STATED GOAL:
Everything from the first line of the data below through the line that contains "HAZE_S = np.array([.062, .150, .335])" should be written out exactly, please, and nothing more; the pictures stay out.

DATA PROVIDED:

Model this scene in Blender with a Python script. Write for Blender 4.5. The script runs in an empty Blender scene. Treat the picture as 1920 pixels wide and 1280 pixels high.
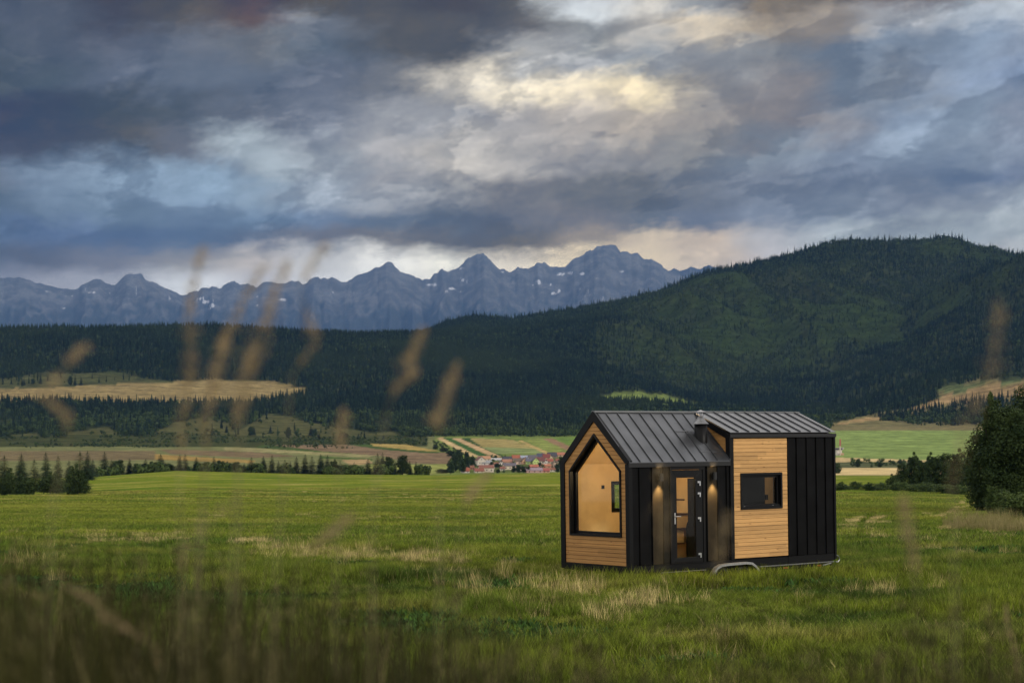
import bpy, math, random
import numpy as np
from mathutils import Matrix, Vector

# ------------------------------------------------------------------ camera
F = 3108.0            # focal length in photo pixels (1920 wide)
HY = 852.0            # horizon row in the photo
EYE = 3.0
S = bpy.context.scene
COL = S.collection
cam = bpy.data.cameras.new('camera'); cam_o = bpy.data.objects.new('camera', cam); COL.objects.link(cam_o)
cam_o.location = (0, 0, EYE); cam_o.rotation_euler = (math.pi / 2, 0, 0)
cam.sensor_width = 36; cam.lens = 36 * F / 1920; cam.shift_y = (HY - 640) / 1920
cam.clip_start = 0.05; cam.clip_end = 80000
cam.dof.use_dof = True; cam.dof.focus_distance = 38.5; cam.dof.aperture_fstop = 3.0
S.camera = cam_o

# ------------------------------------------------------------------ render / exposure
S.view_settings.view_transform = 'Standard'; S.view_settings.look = 'None'
S.view_settings.exposure = 0; S.view_settings.gamma = 1
S.cycles.use_denoising = True
S.cycles.max_bounces = 6; S.cycles.diffuse_bounces = 3; S.cycles.glossy_bounces = 3
S.cycles.transmission_bounces = 4; S.cycles.transparent_max_bounces = 8; S.cycles.volume_bounces = 0
S.cycles.caustics_reflective = False; S.cycles.caustics_refractive = False
S.cycles.sample_clamp_indirect = 4

def lin(c):
    return tuple((x / 255 / 12.92) if x / 255 <= .04045 else ((x / 255 + .055) / 1.055) ** 2.4 for x in c)

HAZE_D = 2.4e-5
HAZE_TOP = 4000.0
HAZE_FAR = 34200.0
HAZE_S = np.array([.062, .150, .335])    # light the full depth of air sends back (used to set the clouds behind it)

# ------------------------------------------------------------------ node helpers
class NT:
    def __init__(self, nt): self.nt = nt; nt.nodes.clear()
    def n(self, t, **k):
        nd = self.nt.nodes.new(t)
        for a, b in k.items(): setattr(nd, a, b)
        return nd
    def l(self, a, b): self.nt.links.new(a, b)
    def sv(self, sock, v):
        if hasattr(v, 'is_linked') or isinstance(v, bpy.types.NodeSocket): self.l(v, sock)
        else: sock.default_value = v
    def math(self, op, a, b=None, c=None, clamp=False):
        nd = self.n('ShaderNodeMath', operation=op, use_clamp=clamp); self.sv(nd.inputs[0], a)
        if b is not None: self.sv(nd.inputs[1], b)
        if c is not None: self.sv(nd.inputs[2], c)
        return nd.outputs[0]
    def vmath(self, op, a, b=None):
        nd = self.n('ShaderNodeVectorMath', operation=op); self.sv(nd.inputs[0], a)
        if b is not None: self.sv(nd.inputs[1], b)
        return nd.outputs[0]
    def noise(self, vec, scale, detail=4, rough=.5, dist=0):
        nd = self.n('ShaderNodeTexNoise'); self.sv(nd.inputs['Vector'], vec)
        nd.inputs['Scale'].default_value = scale; nd.inputs['Detail'].default_value = detail
        nd.inputs['Roughness'].default_value = rough; nd.inputs['Distortion'].default_value = dist
        return nd.outputs
    def mix(self, f, a, b, mode='MIX'):
        nd = self.n('ShaderNodeMix', data_type='RGBA', blend_type=mode)
        self.sv(nd.inputs[0], f); self.sv(nd.inputs[6], c4(a)); self.sv(nd.inputs[7], c4(b))
        return nd.outputs[2]
    def smooth(self, v, a, b, lo=0., hi=1.):
        nd = self.n('ShaderNodeMapRange', interpolation_type='SMOOTHSTEP'); self.sv(nd.inputs[0], v)
        for i, x in enumerate((a, b, lo, hi)): self.sv(nd.inputs[1 + i], x)
        return nd.outputs[0]
    def comb(self, x, y, z):
        nd = self.n('ShaderNodeCombineXYZ')
        for i, v in enumerate((x, y, z)): self.sv(nd.inputs[i], v)
        return nd.outputs[0]
    def sep(self, v):
        nd = self.n('ShaderNodeSeparateXYZ'); self.l(v, nd.inputs[0]); return nd.outputs
def c4(c):
    return (*c, 1.0) if isinstance(c, (tuple, list)) and len(c) == 3 else c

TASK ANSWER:
Model this scene in Blender with a Python script. Write for Blender 4.5. The script runs in an empty Blender scene. Treat the picture as 1920 pixels wide and 1280 pixels high.
import bpy, math, random
import numpy as np
from mathutils import Matrix, Vector

# ------------------------------------------------------------------ camera
F = 3108.0            # focal length in photo pixels (1920 wide)
HY = 852.0            # horizon row in the photo
EYE = 3.0
S = bpy.context.scene
COL = S.collection
cam = bpy.data.cameras.new('camera'); cam_o = bpy.data.objects.new('camera', cam); COL.objects.link(cam_o)
cam_o.location = (0, 0, EYE); cam_o.rotation_euler = (math.pi / 2, 0, 0)
cam.sensor_width = 36; cam.lens = 36 * F / 1920; cam.shift_y = (HY - 640) / 1920
cam.clip_start = 0.05; cam.clip_end = 80000
cam.dof.use_dof = True; cam.dof.focus_distance = 38.5; cam.dof.aperture_fstop = 3.0
S.camera = cam_o

# ------------------------------------------------------------------ render / exposure
S.view_settings.view_transform = 'Standard'; S.view_settings.look = 'None'
S.view_settings.exposure = 0; S.view_settings.gamma = 1
S.cycles.use_denoising = True
S.cycles.max_bounces = 6; S.cycles.diffuse_bounces = 3; S.cycles.glossy_bounces = 3
S.cycles.transmission_bounces = 4; S.cycles.transparent_max_bounces = 8; S.cycles.volume_bounces = 0
S.cycles.caustics_reflective = False; S.cycles.caustics_refractive = False
S.cycles.sample_clamp_indirect = 4

def lin(c):
    return tuple((x / 255 / 12.92) if x / 255 <= .04045 else ((x / 255 + .055) / 1.055) ** 2.4 for x in c)

HAZE_D = 2.4e-5
HAZE_TOP = 4000.0
HAZE_FAR = 34200.0
HAZE_S = np.array([.062, .150, .335])    # light the full depth of air sends back (used to set the clouds behind it)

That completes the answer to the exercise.